[Begin AVAILABLE DATA]

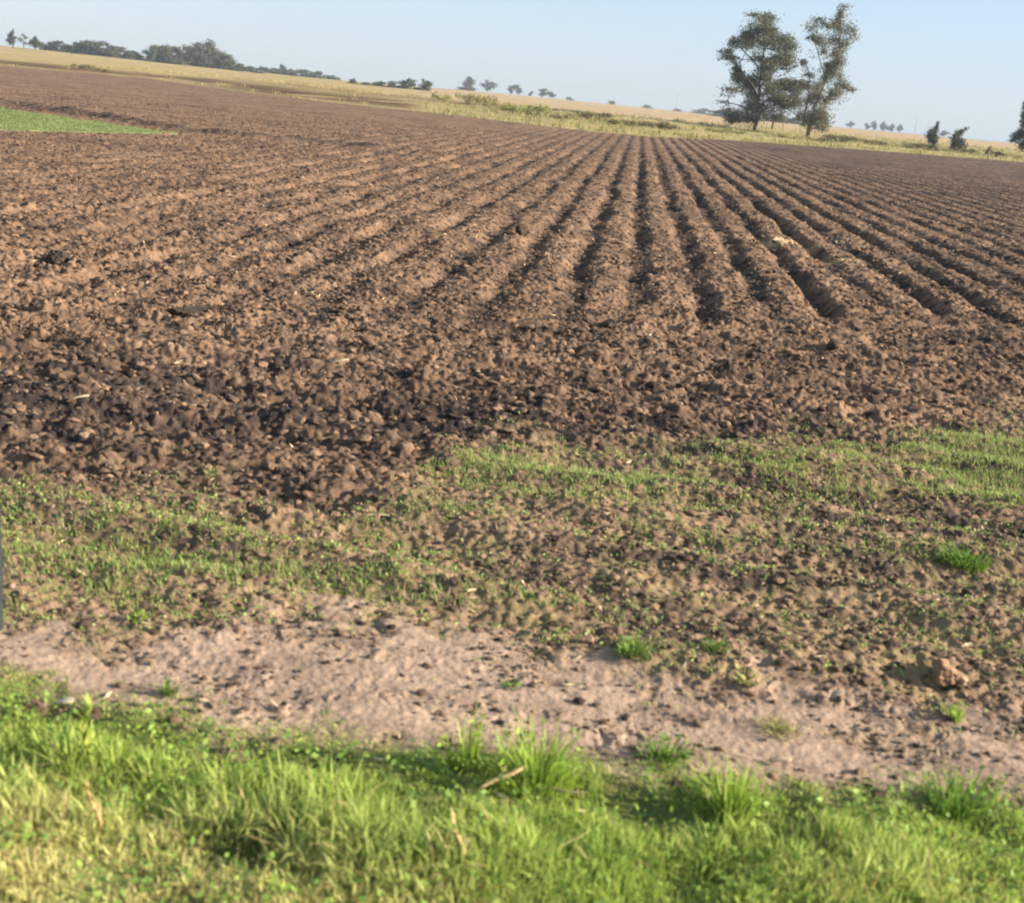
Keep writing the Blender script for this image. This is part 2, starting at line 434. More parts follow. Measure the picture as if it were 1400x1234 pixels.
def rotm(n):
    q = rng.normal(0, 1, (n, 4)); q /= np.linalg.norm(q, axis=1)[:, None]; w, x, y, z = q.T
    return np.stack([1 - 2 * (y * y + z * z), 2 * (x * y - z * w), 2 * (x * z + y * w), 2 * (x * y + z * w), 1 - 2 * (x * x + z * z), 2 * (y * z - x * w),
                     2 * (x * z - y * w), 2 * (y * z + x * w), 1 - 2 * (x * x + y * y)], -1).reshape(-1, 3, 3)

def soil_lumps(name, P, s, colr):
    n = len(P); k = rng.integers(0, len(LUMPS), n)
    base = np.stack(LUMPS)[k]; Rm = rotm(n)
    V = np.einsum('nij,nvj->nvi', Rm, base) * s[:, None, None]
    V[:, :, 2] *= 0.7; V[:, :, 0] *= 1.25
    V += P[:, None]
    nv = base.shape[1]
    Fc = (IF[None] + (np.arange(n) * nv)[:, None, None]).reshape(-1, 3)
    return build(name, V.reshape(-1, 3), [Fc], np.repeat(colr, nv, 0), M_CLOD, smooth=False)

def scatter_px(n, x0, x1, y0, y1):
    """points on the ground in the part of the place that the photograph shows, even over the ground's area"""
    out = []
    c = at([x0, x1, x0, x1], [y0, y0, y1, y1]); lo = c.min(0); hi = c.max(0)
    while sum(len(o) for o in out) < n:
        p = rng.uniform(lo, hi, (n * 4, 2))
        q = (np.c_[p, np.full(len(p), -CAM_H)]) @ MN
        px = W / 2 + F * q[:, 0] / -q[:, 2]; py = Hh / 2 - F * q[:, 1] / -q[:, 2]
        out.append(p[(px > x0) & (px < x1) & (py > y0) & (py < y1)])
    return np.concatenate(out)[:n]

def scatter_polar(n, r0, r1, half=.56):
    a = math.atan2(FWD2[1], FWD2[0]) + rng.uniform(-half, half, n); r = r0 * (r1 / r0) ** rng.random(n)
    return np.c_[r * np.cos(a), r * np.sin(a)]
p = scatter_polar(60000, 3.6, 75)
p = p[p[:, 1] < yat(C_EDGE, p[:, 0]) - 1]; p = p[~crop_mask(p[:, 0], p[:, 1])]
g_, t_, w_, r_ = zones(p[:, 0], p[:, 1])
keep = rng.random(len(p)) < np.clip(1 - g_, 0, 1) * (.4 + .6 * sst(6, 13, np.hypot(p[:, 0], p[:, 1]))) * (1 - .75 * t_)
p = p[keep]; g_, t_, w_, r_ = [a[keep] for a in (g_, t_, w_, r_)]
rr = np.hypot(p[:, 0], p[:, 1])
s = (0.008 + 0.042 * rng.random(len(p)) ** 3.4) * np.where(t_ > .5, 0.5, 1) * np.where(w_ > .5, 0.62, 1)
s = np.maximum(s, 0.0009 * np.minimum(rr, 45))
kk = rng.random(len(p))[:, None] ** 1.0
cl = np.array([0.185, 0.124, 0.084]) * (1 - kk) + np.array([0.036, 0.028, 0.025]) * kk

o = soil_lumps('soil_clods', np.c_[p, gz(p[:, 0], p[:, 1]) + s * 0.15], s, cl); tag(o, kind='stuff')

p = scatter_px(30000, -60, 1460, 640, 1100)
g_, t_, w_, r_ = zones(p[:, 0], p[:, 1])
kp = (rng.random(len(p)) < np.clip(.02 + 1.0 * noise(p[:, 0] * 2.0, p[:, 1] * 4.5, 99) + .35 * w_ + .25 * sst(.3, 1.4, p[:, 0]), .02, 1)) & (g_ < .6)
p = p[kp]; s = 0.004 + .013 * rng.random(len(p)) ** 3
kk = rng.random(len(p))[:, None]
o = soil_lumps('soil_crumbs', np.c_[p, gz(p[:, 0], p[:, 1]) + s * .2], s, np.array([0.24, 0.17, 0.12]) * (1 - kk) + np.array([0.030, 0.025, 0.022]) * kk); tag(o, kind='stuff')

# ------------------------------------------------------------------ roadside grass
def blob(x, y, spots):
    v = np.zeros(len(x))
    for px, py, sx, sy, a in spots:
        c = at(px, py)
        v += a * np.exp(-(((x - c[0]) / sx) ** 2 + ((y - c[1]) / sy) ** 2))
    return v

TALL = [(320, 1105, .38, .22, .5), (60, 1040, .28, .2, .35), (720, 1060, .28, .16, .7), (1000, 1085, .13, .12, .8), (1310, 1095, .2, .15, .6), (640, 1180, .5, .2, .35),
        (460, 1075, .25, .14, .4), (930, 1040, .14, .1, .6), (1180, 1190, .4, .2, .3), (420, 1140, .3, .15, .5), (40, 1120, .2, .15, .3), (1060, 1160, .3, .15, .3), (860, 1170, .3, .15, .25)]
LOW = [(140, 1112, .26, .1, .9), (820, 1105, .28, .09, 1.0), (570, 1085, .2, .09, .8), (300, 1170, .25, .08, .8), (700, 1105, .18, .07, .9), (920, 1110, .2, .08, .7), (250, 1010, .4, .12, .4)]

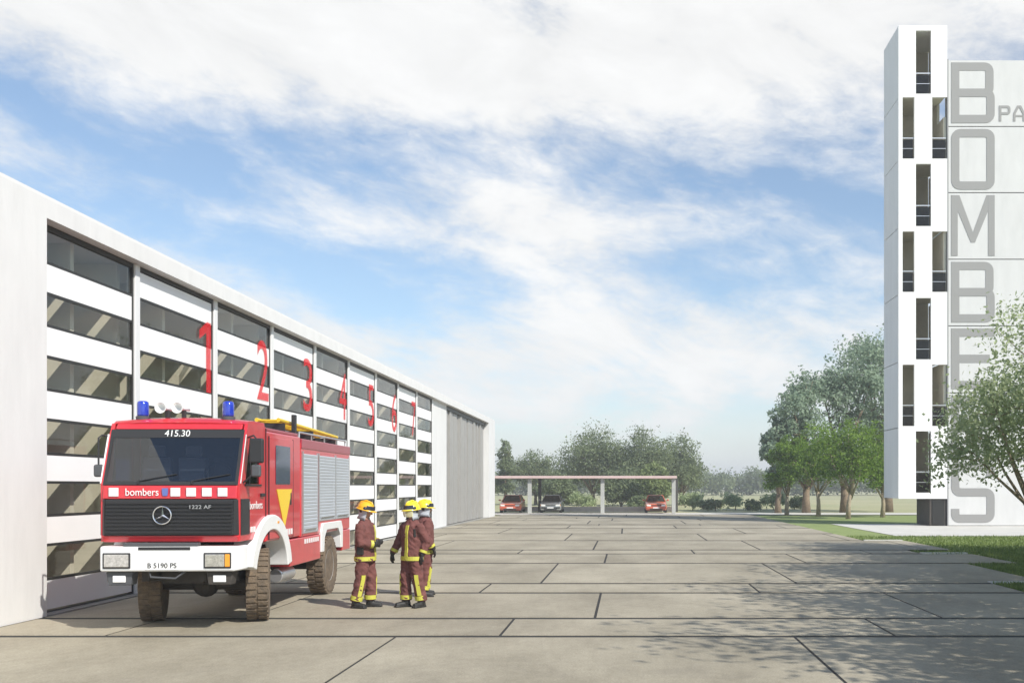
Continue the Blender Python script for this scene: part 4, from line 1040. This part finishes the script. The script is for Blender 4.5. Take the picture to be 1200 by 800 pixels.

[End AVAILABLE DATA]

Skip the pictures and restate exactly the lines from the beginning of the listing to the line with "2 * (x * z - y * w), 2", that line included.

Keep writing the Blender script for this image. This is part 2, starting at line 434. More parts follow. Measure the picture as if it were 1400x1234 pixels.
def rotm(n):
    q = rng.normal(0, 1, (n, 4)); q /= np.linalg.norm(q, axis=1)[:, None]; w, x, y, z = q.T
    return np.stack([1 - 2 * (y * y + z * z), 2 * (x * y - z * w), 2 * (x * z + y * w), 2 * (x * y + z * w), 1 - 2 * (x * x + z * z), 2 * (y * z - x * w),
                     2 * (x * z - y * w), 2 * (y * z + x * w), 1 - 2 * (x * x + y * y)], -1).reshape(-1, 3, 3)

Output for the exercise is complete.